Poorly written titles and meta descriptions may affect your website’s discoverability for potential visitors and search engines. Moreover, not having metadata permits the search engine to pick any seemingly relevant part of the page and apply it automatically as meta title and description.
What’s also important is that your metadata would fit the recommended character count, so that Google or other search engines wouldn’t truncate either a meta tag or a meta description.
But this is where TinyIMG’s meta title & description checker steps in. By entering a desired URL for a checkup, you will receive insights that will help you optimize your metadata. The tool will analyze the length of a meta title and meta description separately, indicating the steps you need to take to improve your page’s metadata.
A meta title, also known as a title tag, is an HTML element that constructively defines the content of a web page. The element is typically displayed as a clickable part of a search engine result, and it is meant to help both your potential visitor and the search engine get an idea of what your page is about.
A title tag should include relevant keywords and be around 50 to 60 characters (or 600 pixels) so it doesn’t get truncated in search results. Accurately written meta titles help you reach a wider extent of a targeted audience. Likewise, irrelevant title tags can negatively affect your page's SEO.

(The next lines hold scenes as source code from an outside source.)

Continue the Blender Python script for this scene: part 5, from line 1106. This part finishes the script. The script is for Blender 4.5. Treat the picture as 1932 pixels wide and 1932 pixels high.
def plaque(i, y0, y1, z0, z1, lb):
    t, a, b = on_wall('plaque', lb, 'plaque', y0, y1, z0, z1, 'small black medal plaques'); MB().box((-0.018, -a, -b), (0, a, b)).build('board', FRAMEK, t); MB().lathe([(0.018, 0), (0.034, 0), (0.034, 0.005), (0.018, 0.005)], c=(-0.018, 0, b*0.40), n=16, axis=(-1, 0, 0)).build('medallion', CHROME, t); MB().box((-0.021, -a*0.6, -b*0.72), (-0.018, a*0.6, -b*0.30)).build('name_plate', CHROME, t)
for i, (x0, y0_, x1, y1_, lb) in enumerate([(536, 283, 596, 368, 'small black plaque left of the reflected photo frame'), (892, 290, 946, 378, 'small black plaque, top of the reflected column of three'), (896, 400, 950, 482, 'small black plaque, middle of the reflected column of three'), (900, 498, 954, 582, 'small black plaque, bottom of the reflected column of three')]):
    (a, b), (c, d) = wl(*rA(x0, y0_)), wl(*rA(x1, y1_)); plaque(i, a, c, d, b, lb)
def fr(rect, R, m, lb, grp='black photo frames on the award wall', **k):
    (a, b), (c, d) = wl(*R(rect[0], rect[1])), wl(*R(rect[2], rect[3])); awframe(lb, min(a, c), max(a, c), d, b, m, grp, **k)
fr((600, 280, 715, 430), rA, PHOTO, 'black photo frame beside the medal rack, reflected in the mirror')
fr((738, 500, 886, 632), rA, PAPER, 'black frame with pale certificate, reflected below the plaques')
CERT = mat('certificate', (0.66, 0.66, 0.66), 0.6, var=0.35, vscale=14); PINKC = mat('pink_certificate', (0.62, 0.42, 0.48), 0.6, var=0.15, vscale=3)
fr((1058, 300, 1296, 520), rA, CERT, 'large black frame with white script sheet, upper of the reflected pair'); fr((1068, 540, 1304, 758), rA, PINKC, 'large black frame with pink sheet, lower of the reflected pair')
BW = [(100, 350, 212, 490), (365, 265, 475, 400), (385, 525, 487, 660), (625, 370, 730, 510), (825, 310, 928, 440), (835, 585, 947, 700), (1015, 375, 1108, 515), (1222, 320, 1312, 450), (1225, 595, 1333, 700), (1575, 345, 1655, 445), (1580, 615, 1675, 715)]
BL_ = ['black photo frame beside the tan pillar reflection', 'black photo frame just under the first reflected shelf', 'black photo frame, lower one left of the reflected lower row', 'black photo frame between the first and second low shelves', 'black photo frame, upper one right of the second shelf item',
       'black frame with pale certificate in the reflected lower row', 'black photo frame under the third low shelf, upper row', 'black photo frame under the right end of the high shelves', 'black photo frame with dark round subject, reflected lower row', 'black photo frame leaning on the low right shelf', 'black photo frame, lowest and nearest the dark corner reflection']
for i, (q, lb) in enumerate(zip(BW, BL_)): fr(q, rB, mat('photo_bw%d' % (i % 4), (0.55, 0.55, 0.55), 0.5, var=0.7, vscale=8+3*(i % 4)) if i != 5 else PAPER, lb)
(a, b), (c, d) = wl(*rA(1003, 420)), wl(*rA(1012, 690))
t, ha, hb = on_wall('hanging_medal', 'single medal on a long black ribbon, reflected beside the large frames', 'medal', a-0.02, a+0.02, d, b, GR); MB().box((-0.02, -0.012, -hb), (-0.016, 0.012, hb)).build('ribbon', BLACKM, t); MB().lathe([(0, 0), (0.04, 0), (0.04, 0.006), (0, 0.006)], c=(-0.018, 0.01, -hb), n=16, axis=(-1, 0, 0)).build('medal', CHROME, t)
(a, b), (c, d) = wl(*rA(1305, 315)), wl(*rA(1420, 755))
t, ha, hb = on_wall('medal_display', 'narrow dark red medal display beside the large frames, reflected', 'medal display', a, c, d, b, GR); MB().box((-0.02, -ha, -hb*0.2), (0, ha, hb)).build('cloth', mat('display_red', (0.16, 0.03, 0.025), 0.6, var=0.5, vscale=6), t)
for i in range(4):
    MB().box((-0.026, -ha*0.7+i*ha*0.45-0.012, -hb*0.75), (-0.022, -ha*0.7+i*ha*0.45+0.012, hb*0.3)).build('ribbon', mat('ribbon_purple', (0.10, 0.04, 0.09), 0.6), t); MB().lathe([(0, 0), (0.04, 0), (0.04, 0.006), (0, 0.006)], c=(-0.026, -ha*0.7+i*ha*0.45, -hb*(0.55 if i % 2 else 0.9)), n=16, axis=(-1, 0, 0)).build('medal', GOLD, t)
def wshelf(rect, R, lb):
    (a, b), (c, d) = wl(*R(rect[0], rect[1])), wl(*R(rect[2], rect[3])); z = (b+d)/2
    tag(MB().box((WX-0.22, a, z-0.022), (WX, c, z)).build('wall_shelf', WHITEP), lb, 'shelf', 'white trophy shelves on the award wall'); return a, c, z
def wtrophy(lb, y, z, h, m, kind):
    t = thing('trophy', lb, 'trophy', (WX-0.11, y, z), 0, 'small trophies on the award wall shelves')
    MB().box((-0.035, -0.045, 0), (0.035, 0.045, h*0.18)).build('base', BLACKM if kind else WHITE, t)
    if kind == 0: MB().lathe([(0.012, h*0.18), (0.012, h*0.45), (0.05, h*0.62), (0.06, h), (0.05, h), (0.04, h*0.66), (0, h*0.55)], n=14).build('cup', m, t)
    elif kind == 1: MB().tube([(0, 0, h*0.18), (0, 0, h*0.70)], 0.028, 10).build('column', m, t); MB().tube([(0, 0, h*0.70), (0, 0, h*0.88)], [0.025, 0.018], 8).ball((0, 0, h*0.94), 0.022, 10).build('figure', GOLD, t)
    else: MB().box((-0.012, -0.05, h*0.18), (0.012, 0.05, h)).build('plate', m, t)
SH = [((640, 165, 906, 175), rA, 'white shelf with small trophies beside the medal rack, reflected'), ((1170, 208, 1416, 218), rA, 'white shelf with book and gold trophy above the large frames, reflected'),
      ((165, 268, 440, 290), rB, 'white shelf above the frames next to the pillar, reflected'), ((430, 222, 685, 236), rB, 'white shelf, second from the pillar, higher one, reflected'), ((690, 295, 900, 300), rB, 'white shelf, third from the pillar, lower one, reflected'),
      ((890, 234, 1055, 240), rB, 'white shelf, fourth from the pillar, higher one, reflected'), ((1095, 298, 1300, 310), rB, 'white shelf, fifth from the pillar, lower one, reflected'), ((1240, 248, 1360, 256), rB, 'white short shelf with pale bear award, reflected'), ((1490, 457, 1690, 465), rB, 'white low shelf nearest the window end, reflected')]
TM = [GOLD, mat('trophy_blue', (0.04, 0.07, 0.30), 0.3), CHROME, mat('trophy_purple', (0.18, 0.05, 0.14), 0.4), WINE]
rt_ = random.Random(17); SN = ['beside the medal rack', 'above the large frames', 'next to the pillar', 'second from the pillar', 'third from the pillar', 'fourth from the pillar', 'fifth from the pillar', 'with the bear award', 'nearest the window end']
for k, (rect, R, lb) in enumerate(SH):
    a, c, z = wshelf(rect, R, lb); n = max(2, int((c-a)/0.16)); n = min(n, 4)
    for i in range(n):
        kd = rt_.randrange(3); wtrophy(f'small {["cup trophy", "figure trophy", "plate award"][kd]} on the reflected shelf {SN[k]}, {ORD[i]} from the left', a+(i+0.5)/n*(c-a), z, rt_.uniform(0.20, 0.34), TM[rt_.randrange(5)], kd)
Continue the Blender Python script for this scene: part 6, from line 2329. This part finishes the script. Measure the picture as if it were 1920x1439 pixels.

A meta description, also identified as a meta description tag, is an HTML element that consists of a brief web page summary. Your constructed meta description is usually displayed under a clickable meta title as a part of a search engine result. Apart from summarizing the context of a web page, a meta description may also work as a Call To Action, encouraging potential visitors to follow suggested actions.
Occasionally, instead of your written meta description, search engines display a random part of a web page that they find the most relevant. To avoid this, ensure you build a compelling and informative description of around 120-160 characters (or 920 pixels).
Meta titles and meta descriptions are often neglected and taken not seriously enough. Some website owners write “something” to fill the empty space, while others stuff metadata with keywords. However, mainly targeting computers and not actual people doesn’t work anymore. Therefore, the main goal of the meta title and meta description is to inform the potential visitor about what your web page is about in a sentence or two.
Every web page can have only one meta title and one meta description. There are no strict rules of how long they should be. Yet, it’s proven that the meta title of a maximum of 60 characters and the meta description of a maximum of 160 characters work best. And if you don’t add these elements yourself, Google will index the page for you, extracting parts of the page that it finds the most relative but, most likely, not mirroring what you’d genuinely like to.